[Vision2020] Abortion and the Bible

nickgier at adelphia.net nickgier at adelphia.net
Sun Nov 19 14:51:55 PST 2006


Greetings:

A note to the list before I begin: if you aren't interested in this topic, simply delete the message.

Thanks again to Ralph Nielsen for quoting the only biblical passage (Ex. 21:22ff.) that speaks directly to abortion.  It is important to note that the early Church Fathers believed that the Greek translation of the Hebrew Bible was divinely inspired, and the Greek translation of this passage made a distinction between a "formed" and "unformed" fetus, with only the formed fetus being protected from abortion.  

Using the Greek philosopher Aristotle's totally inaccurate science, the good fathers determined that the male fetus was formed at 40 days, but the poor little female fetus had to wait another 40-50 days.  Aristotle also thought that women had one less tooth than men!  It never occurred to him to open a woman's mouth to count her teeth!

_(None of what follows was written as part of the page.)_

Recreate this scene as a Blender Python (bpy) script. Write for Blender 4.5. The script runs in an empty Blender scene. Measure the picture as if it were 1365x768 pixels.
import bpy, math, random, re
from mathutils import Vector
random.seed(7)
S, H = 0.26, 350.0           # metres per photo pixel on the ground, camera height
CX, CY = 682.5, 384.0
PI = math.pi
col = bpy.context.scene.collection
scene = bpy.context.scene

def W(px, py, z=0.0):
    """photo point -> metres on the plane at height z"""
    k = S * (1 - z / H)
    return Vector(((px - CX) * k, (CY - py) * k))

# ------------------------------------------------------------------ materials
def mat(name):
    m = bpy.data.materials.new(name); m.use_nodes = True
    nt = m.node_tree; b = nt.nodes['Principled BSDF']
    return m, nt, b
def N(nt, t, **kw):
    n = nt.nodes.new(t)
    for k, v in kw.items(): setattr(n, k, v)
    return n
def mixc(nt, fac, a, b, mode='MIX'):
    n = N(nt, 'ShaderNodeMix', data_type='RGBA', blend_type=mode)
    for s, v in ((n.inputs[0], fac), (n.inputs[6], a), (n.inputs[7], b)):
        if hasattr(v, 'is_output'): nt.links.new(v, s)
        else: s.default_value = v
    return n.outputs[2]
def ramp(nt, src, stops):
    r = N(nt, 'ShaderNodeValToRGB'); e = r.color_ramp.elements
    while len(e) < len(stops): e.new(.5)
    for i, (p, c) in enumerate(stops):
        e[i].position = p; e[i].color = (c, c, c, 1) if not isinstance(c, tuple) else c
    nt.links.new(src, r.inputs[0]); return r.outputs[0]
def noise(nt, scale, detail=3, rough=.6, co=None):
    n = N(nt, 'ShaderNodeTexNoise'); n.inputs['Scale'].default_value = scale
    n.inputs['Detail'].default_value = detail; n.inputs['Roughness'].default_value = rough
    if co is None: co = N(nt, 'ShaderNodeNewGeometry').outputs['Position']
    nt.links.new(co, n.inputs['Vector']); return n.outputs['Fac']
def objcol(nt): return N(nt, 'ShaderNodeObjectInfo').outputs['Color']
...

For English Common Law being "formed in the womb" became "quickening in the womb," which was accepted as a standard line beyond which abortions were banned.  One might ask the obvious question: how does movement in the womb constitute a moral criterion?  Animal fetuses move in their mothers' wombs, so this does make a moral difference between animals and persons.  This is why in the 17th Century Sir Edward Coke wisely attempted to return to the rationality criterion, which had defined human personhood from Aristotle to the Christians Boethius and Aquinas.  

As I have argued there are no brain waves significantly different from animal brain waves until the 25th week of fetal development, the beginning of the third trimester where our law now draws the line.  For more see www.class.uidaho.edu/ngier/abortion.htm.

As I have mentioned on this list before, this traditional criterion opens up the possibility of whale, dolphin, and ape persons and I believe that we should support the logic of that proposition. There is now a Seattle organization, inspired by "talking" chimps, that is very serious about extending personhood to apes, but not their "unformed" fetuses.

If you are still reading, let us take a look at two other biblical passages.

"Before I formed you in the womb, I knew you, and before you were born, I consecrated you" (Jer. 1:5).

 "Thou knowest me right well; my frame was not hidden from thee when I was being made in secret, intricately wrought in the depths of the earth. Thy eyes beheld my unformed substance ("golem"); in thy book were written, every one of them, the days that were formed for me" (Ps. 139: 15-16).

These are interesting passages but difficult to interpret. They also contain both logical problems and implications that a great majority of Christians would not want to accept. Orthodox Christianity has rejected the idea of the preexistence of the soul implied in both of these verses; and it is difficult to conceive of how even a divine mind could know something before it exists or know it as a possible existent. The passage from the Psalms maintains that the soul is formed in "the depths of the earth," which is a poetic phrase for Sheol, the Hebrew Hell from which all souls come and to which all souls return. No orthodox Christian would want to accept this old Hebrew version of the creation of souls.

In the Jewish tradition "golem" was not taken as a person at all; indeed, it was viewed as a being without a soul, an "unformed" fetus.  In the Middle Ages a legend arose about an giant called a Golem that two Czech rabbis made out of river clay.   They were presumably able to make the huge body live by reciting Kabbalistic chants over it.  Jews in the Prague ghetto were able to protect themselves by having the Golem fight against Christians who attacked the ghetto on a regular basis. There was also the early silent film The Golem that stars a soulless monster bent on destruction. It is obvious that the Jewish meaning of golem is not compatible with the traditional definition of a person.